The agitations were not aimed so much at the Centre or the Supreme Court, as the politics of patronage and condescension. Tokenisms, like Rahul Gandhi's meal in a Dalit household in Mau, or BJP president Amit Shah's ceremonial dip in the Shipra with Dalit sadhus, will not suffice. The emergence of successful Dalit entrepreneurs and writers, enabled by digital technology and a diversified economy, is a visible aspect of the newly assertive subaltern narrative.
That said, which way will the Dalits vote in 2019? Conventional wisdom has it that the dalit vote will split. Under Narendra Modi, the BJP transcended its brahmin-bania roots and projected itself as a party of the OBCs, committed to empowerment of the socially deprived. In this, it was supported by the RSS' 'samajik samrasta' (social harmony) campaign.
As a result, the BJP won nearly half the SC seats in Parliament and gained substantially among Dalits (12 per cent overall, but more in the Hindi belt). All the 17 reserved seats in Uttar Pradesh went to the BJP, in the teeth of India's most dominant Dalit party. It forged alliances with small Dalit parties like the LJP, Hindustani Awam Morcha, Suheldev Bharatiya Samaj Party and RPI, and filled its ranks with Dalit leaders, some seduced from the BSP.
Yet, it is on the BJP's watch that Dalits have been attacked and/or killed for sporting a moustache, skinning a dead cow, riding horses or watching a garba; Bhim Army chief Chandrashekhar Azad was arrested and a Dalit groom needed state intervention to ride to his wedding through an upper caste locality.
In addition to the death of Rohith Vemula and a string of highly publicised atrocities against Dalits, we have had a ban on sale of beef in two states and a short-lived ban on sale of cattle for slaughter, which hit the community economically.

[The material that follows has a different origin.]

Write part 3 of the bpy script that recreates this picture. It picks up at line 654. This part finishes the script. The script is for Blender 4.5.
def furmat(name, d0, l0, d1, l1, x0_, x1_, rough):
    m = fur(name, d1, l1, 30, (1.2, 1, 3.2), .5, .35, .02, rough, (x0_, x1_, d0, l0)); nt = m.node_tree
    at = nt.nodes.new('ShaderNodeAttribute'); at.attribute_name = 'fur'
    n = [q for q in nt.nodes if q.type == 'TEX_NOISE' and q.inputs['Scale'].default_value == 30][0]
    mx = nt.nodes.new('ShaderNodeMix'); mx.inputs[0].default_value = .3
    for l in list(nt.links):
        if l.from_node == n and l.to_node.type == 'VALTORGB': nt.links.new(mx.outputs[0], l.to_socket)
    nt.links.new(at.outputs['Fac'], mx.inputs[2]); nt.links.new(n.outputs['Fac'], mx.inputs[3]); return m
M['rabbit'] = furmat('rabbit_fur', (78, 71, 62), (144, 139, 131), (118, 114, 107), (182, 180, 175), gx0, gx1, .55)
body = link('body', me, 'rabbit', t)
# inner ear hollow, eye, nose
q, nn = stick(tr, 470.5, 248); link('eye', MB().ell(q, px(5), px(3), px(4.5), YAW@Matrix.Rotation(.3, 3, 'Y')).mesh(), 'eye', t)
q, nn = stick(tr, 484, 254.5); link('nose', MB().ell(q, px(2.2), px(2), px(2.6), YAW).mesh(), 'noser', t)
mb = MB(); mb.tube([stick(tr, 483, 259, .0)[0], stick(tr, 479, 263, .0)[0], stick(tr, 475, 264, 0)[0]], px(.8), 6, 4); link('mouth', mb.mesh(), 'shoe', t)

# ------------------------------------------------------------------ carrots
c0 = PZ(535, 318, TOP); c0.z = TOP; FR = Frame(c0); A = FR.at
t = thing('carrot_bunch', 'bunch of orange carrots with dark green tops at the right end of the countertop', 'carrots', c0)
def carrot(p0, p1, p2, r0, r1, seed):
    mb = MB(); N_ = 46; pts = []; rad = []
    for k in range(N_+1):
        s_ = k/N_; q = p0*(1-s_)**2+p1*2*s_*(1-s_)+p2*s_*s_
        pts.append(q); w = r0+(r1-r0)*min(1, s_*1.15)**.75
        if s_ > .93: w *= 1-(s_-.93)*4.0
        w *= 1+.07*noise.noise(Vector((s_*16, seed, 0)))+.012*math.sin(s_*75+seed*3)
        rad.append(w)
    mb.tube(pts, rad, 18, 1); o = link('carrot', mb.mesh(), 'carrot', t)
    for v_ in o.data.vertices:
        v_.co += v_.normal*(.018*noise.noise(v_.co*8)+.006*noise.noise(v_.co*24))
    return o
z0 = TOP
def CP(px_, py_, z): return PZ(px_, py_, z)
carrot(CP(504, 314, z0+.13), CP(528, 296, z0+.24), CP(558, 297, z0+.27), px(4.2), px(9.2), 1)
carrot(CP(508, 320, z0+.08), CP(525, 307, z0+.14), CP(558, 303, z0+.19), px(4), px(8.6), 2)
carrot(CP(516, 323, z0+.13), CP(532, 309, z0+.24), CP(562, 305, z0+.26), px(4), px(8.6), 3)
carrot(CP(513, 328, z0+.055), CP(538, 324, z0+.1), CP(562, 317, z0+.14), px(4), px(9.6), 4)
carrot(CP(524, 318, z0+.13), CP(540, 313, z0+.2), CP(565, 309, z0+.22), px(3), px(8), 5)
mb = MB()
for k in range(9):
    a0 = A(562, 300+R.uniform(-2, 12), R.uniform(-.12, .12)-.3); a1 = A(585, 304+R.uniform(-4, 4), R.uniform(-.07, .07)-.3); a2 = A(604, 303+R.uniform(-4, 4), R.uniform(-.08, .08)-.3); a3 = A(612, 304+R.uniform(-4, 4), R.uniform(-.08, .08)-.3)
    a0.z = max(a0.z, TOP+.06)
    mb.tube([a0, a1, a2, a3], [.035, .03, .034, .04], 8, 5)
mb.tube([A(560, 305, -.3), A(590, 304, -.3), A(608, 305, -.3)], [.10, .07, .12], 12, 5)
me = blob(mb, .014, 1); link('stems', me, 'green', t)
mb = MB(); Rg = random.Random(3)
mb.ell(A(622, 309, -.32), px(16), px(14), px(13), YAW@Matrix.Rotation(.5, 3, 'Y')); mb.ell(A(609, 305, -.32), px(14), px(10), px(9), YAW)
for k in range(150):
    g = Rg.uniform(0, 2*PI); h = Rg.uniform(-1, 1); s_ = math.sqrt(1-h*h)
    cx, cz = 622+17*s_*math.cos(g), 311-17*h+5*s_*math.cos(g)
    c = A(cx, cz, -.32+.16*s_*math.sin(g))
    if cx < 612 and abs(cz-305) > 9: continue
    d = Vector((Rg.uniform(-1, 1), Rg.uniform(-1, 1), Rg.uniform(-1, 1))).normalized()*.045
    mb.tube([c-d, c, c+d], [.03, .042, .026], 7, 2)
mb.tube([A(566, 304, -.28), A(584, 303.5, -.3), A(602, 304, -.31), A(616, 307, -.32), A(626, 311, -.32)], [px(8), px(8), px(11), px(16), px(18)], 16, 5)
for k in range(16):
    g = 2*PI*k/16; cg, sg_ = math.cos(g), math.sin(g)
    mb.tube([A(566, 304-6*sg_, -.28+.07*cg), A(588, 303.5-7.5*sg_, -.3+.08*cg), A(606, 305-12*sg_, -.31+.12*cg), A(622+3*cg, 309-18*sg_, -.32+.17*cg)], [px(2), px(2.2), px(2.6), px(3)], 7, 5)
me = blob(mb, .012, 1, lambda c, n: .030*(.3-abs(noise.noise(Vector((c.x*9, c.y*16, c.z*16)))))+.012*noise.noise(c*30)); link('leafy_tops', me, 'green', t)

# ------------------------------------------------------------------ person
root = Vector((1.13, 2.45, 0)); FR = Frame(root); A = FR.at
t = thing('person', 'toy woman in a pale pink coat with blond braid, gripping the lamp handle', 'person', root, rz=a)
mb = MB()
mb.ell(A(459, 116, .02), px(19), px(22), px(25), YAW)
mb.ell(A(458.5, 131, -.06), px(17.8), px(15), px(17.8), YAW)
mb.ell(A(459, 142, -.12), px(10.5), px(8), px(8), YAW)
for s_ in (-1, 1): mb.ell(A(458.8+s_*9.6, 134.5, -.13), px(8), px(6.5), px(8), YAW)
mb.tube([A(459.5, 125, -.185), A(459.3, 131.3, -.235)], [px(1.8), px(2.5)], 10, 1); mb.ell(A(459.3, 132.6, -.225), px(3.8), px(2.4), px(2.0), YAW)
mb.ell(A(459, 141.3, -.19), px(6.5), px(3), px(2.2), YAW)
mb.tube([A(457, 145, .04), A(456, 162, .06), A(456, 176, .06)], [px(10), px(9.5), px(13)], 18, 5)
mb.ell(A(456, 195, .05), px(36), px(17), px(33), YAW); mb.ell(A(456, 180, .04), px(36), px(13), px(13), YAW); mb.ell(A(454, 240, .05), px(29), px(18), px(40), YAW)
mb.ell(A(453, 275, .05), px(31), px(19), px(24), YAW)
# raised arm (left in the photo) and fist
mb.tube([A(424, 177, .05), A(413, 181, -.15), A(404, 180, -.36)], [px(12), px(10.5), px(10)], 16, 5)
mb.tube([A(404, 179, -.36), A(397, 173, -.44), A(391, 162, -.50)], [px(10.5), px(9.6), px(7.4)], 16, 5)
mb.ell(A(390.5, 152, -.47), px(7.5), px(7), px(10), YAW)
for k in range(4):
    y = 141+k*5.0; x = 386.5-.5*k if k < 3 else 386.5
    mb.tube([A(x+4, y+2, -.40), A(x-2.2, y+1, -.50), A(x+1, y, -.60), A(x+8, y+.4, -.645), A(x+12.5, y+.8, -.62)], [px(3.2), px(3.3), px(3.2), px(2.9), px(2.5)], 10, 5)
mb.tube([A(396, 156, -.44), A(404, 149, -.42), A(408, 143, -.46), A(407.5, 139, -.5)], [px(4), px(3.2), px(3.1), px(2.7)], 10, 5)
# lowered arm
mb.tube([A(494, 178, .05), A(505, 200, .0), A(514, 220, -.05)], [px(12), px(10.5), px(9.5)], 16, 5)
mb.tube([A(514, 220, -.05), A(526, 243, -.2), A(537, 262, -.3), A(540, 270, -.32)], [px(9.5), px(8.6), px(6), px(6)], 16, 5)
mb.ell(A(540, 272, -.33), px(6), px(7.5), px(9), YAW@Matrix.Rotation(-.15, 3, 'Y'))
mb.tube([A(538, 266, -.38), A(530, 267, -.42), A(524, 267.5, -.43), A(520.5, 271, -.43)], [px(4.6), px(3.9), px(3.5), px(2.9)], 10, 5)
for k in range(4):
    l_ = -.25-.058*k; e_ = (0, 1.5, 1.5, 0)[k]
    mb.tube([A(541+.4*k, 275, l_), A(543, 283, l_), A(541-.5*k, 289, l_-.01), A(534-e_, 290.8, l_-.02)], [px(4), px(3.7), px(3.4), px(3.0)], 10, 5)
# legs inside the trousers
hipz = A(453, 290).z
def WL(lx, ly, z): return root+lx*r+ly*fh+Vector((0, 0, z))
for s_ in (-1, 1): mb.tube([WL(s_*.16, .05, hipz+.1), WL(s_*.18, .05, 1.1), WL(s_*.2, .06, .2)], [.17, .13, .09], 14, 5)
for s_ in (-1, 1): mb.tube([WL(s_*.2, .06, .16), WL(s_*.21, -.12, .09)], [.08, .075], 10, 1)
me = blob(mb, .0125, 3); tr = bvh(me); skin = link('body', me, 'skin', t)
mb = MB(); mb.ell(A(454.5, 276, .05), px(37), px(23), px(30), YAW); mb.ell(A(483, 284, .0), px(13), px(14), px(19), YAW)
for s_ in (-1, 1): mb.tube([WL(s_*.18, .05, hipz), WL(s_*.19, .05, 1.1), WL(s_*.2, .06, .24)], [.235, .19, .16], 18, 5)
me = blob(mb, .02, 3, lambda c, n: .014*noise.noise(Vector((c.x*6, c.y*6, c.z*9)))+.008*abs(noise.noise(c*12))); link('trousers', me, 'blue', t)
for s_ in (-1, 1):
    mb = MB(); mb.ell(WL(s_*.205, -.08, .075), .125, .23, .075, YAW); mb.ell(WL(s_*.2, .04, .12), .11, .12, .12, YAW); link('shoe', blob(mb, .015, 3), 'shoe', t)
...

The unrest is palpable: recently, Mahadalit leader Jitan Ram Manjhi has gone over to the opposition, the Suheldev BSP is openly expressing unhappiness with the BJP and a Dalit MP from UP complained to the PM against the 'thakur' chief minister.
Such betrayals are hard to overlook. On the other hand, the Congress continues to be a party of the upper castes and classes. But where there is no third option, the Dalit votes will perforce go to one or the other.
The BJP has strained every nerve to present itself as an inclusive party. Dalit icon B R Ambedkar has had a 'cashless' payment app (BHIM) and an international think-tank named after him, pilgrimage centres set up in his honour and statues put up in Lutyen's Delhi. Taking to heart the motto of the Dalit India Chambers of Commerce & Industry (DICCI) president Milind Kamble – “defeat caste with capital” - the government set up a venture capital fund for Dalit entrepreneurs.
Despite these efforts, there is no gain saying the fact that the BJP has lost traction among Dalits in the Hindi belt. Ideology appears to have little to do with it. Liberals enjoy pointing to the contradiction between Dalits and the RSS' gauraksha agenda, but that didn't stop the party from doing spectacularly well in the North-East and UP.
It is the BJP's incompetence in protecting Dalit interests, perhaps owing to caste contradictions within its own set-up, which has sparked anger. Besides, the BJP-led government is at that peculiar point in its tenure, when it is held accountable for anything that goes wrong, whether or not it is directly responsible.
The immediate question for the BJP is whether it can win over the Dalits of Karnataka, who have been split between the two national parties, depending on whether they are “right hand” or “left hand”. It's certainly trying, by projecting a Dalit as deputy chief minister and seeking the support of the Dalit mutts, but the Congress is believed to have an edge.
This achieves importance amid reports that the caste census ordered by CM Siddaramaiah found the Dalits, rather than the Veerashaiva-Lingayats, have the dominant vote share in the state. The JD(S) clearly bought into the survey, judging from its pre-poll alliance with the BSP.
Both national parties are on a slippery slope vis-a-vis the Dalit question. Conventional vote bank politics, based on sops and lip-service, will not answer in the long run.